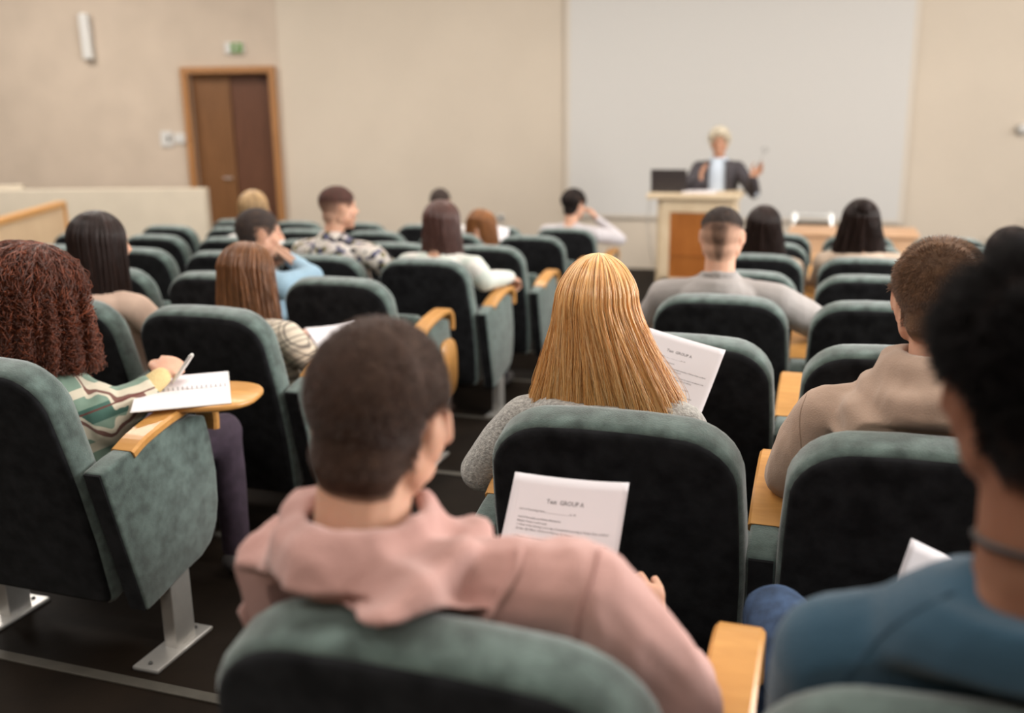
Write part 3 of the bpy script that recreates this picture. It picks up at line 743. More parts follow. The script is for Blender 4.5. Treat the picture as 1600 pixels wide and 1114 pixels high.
def short_hair(key, m, capm, thick=.006, length=.012, n=6000, rad=.0005, back=-.085, side=.0, front=.055, lenf=None, jitter=.5, maskf=None, name='hair', up=.0, seg=4, shadef=None):
    c = PEOPLE[key]; body, h, Rh, pel, hs = c['body'], c['h'], c['Rh'], c['pel'], c['hs']
    tree = bvh_of(body); o = h - pel; Ri = Rh.transposed(); ctr = o + Rh @ (V((0, -.012, .015))*hs)
    mf = maskf or (lambda p: hair_mask(p, back, side, front)); shades = []; shf = shadef or (lambda p, k: min(1, max(0, (k-.1)/1.6)))
    lenf = lenf or (lambda p: 1.0)
    NT, NP = 44, 60; bm = bmesh.new(); grid = []
    for i in range(NT+1):
        th = PI*(.002 + .80*i/NT); row = []
        for j in range(NP):
            ph = 2*PI*j/NP; dl_ = V((math.sin(th)*math.cos(ph), math.sin(th)*math.sin(ph), math.cos(th)))
            d = Rh @ dl_
            loc, nrm, idx, dist = tree.ray_cast(ctr + d*.30, -d, .30)
            if loc is None: loc = ctr + d*.08; nrm = d
            p = Ri @ (loc-o)/hs; k = mf(p)
            if (V((p.x, 0, 0)).length > .078) and p.z < .03: loc = ctr + d*.07
            t = thick*lenf(p)*min(1, max(-.6, k/2.2))
            row.append(bm.verts.new(loc + d*(t if k > 0 else -.006))); shades.append(shf(p, k))
        grid.append(row)
    for i in range(NT):
        for j in range(NP):
            bm.faces.new((grid[i][j], grid[i+1][j], grid[i+1][(j+1) % NP], grid[i][(j+1) % NP]))
    bm.faces.new(grid[0])
    cap = obj(name, bm, cap_mat(capm, body.data.materials[0]), body, True)
    at_ = cap.data.attributes.new('hair_density', 'FLOAT', 'POINT'); at_.data.foreach_set('value', shades)
    st = []; tries = 0
    rng = random.Random(hash(key) % 1000 if False else sum(map(ord, key)))
    while len(st) < n and tries < n*4:
        tries += 1
        z = rng.uniform(-.65, 1); a = rng.uniform(0, 2*PI); r = math.sqrt(1-z*z); dl_ = V((r*math.cos(a), r*math.sin(a), z))
        d = Rh @ dl_
        loc, nrm, idx, dist = tree.ray_cast(ctr + d*.30, -d, .30)
        if loc is None: continue
        p = Ri @ (loc-o)/hs; k = mf(p)
        if k < rng.uniform(-.4, .3) or (abs(p.x) > .078 and p.z < .03): continue
        L = length*lenf(p)*rng.uniform(.75, 1.15)
        if L < .0012: continue
        bl = min(1, max(0, (p.z-.0)/.11)); fl = V((0, -.15, -1.0))*(1-bl) + V((p.x*4, .25 if p.y > -.05 else -.6, -.15))*bl
        fl = Rh @ fl; fl = (fl - nrm*fl.dot(nrm)).normalized()
        dirv = (nrm*(.55+up) + fl*.6 + V((rng.gauss(0, 1), rng.gauss(0, 1), rng.gauss(0, 1)))*.22*jitter*2).normalized()
        q = [loc - nrm*.001]; cur = loc - nrm*.001
        for s_ in range(seg-1):
            cur = cur + dirv*(L/(seg-1)) + nrm*(thick*lenf(p)*.3/(seg-1)); dirv = (dirv + fl*.12 + V((0, 0, -.05))).normalized(); q.append(cur)
        st.append([tuple(v) for v in q])
    if st: hair_obj('hair_strands', st, m, cap, rad)
    return cap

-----

WHAT NEEDS TO BE DONE
Repeat the material exactly as it reads, without any of its pictures.

EXERCISE OUTPUT
Write part 3 of the bpy script that recreates this picture. It picks up at line 743. More parts follow. The script is for Blender 4.5. Treat the picture as 1600 pixels wide and 1114 pixels high.
def short_hair(key, m, capm, thick=.006, length=.012, n=6000, rad=.0005, back=-.085, side=.0, front=.055, lenf=None, jitter=.5, maskf=None, name='hair', up=.0, seg=4, shadef=None):
    c = PEOPLE[key]; body, h, Rh, pel, hs = c['body'], c['h'], c['Rh'], c['pel'], c['hs']
    tree = bvh_of(body); o = h - pel; Ri = Rh.transposed(); ctr = o + Rh @ (V((0, -.012, .015))*hs)
    mf = maskf or (lambda p: hair_mask(p, back, side, front)); shades = []; shf = shadef or (lambda p, k: min(1, max(0, (k-.1)/1.6)))
    lenf = lenf or (lambda p: 1.0)
    NT, NP = 44, 60; bm = bmesh.new(); grid = []
    for i in range(NT+1):
        th = PI*(.002 + .80*i/NT); row = []
        for j in range(NP):
            ph = 2*PI*j/NP; dl_ = V((math.sin(th)*math.cos(ph), math.sin(th)*math.sin(ph), math.cos(th)))
            d = Rh @ dl_
            loc, nrm, idx, dist = tree.ray_cast(ctr + d*.30, -d, .30)
            if loc is None: loc = ctr + d*.08; nrm = d
            p = Ri @ (loc-o)/hs; k = mf(p)
            if (V((p.x, 0, 0)).length > .078) and p.z < .03: loc = ctr + d*.07
            t = thick*lenf(p)*min(1, max(-.6, k/2.2))
            row.append(bm.verts.new(loc + d*(t if k > 0 else -.006))); shades.append(shf(p, k))
        grid.append(row)
    for i in range(NT):
        for j in range(NP):
            bm.faces.new((grid[i][j], grid[i+1][j], grid[i+1][(j+1) % NP], grid[i][(j+1) % NP]))
    bm.faces.new(grid[0])
    cap = obj(name, bm, cap_mat(capm, body.data.materials[0]), body, True)
    at_ = cap.data.attributes.new('hair_density', 'FLOAT', 'POINT'); at_.data.foreach_set('value', shades)
    st = []; tries = 0
    rng = random.Random(hash(key) % 1000 if False else sum(map(ord, key)))
    while len(st) < n and tries < n*4:
        tries += 1
        z = rng.uniform(-.65, 1); a = rng.uniform(0, 2*PI); r = math.sqrt(1-z*z); dl_ = V((r*math.cos(a), r*math.sin(a), z))
        d = Rh @ dl_
        loc, nrm, idx, dist = tree.ray_cast(ctr + d*.30, -d, .30)
        if loc is None: continue
        p = Ri @ (loc-o)/hs; k = mf(p)
        if k < rng.uniform(-.4, .3) or (abs(p.x) > .078 and p.z < .03): continue
        L = length*lenf(p)*rng.uniform(.75, 1.15)
        if L < .0012: continue
        bl = min(1, max(0, (p.z-.0)/.11)); fl = V((0, -.15, -1.0))*(1-bl) + V((p.x*4, .25 if p.y > -.05 else -.6, -.15))*bl
        fl = Rh @ fl; fl = (fl - nrm*fl.dot(nrm)).normalized()
        dirv = (nrm*(.55+up) + fl*.6 + V((rng.gauss(0, 1), rng.gauss(0, 1), rng.gauss(0, 1)))*.22*jitter*2).normalized()
        q = [loc - nrm*.001]; cur = loc - nrm*.001
        for s_ in range(seg-1):
            cur = cur + dirv*(L/(seg-1)) + nrm*(thick*lenf(p)*.3/(seg-1)); dirv = (dirv + fl*.12 + V((0, 0, -.05))).normalized(); q.append(cur)
        st.append([tuple(v) for v in q])
    if st: hair_obj('hair_strands', st, m, cap, rad)
    return cap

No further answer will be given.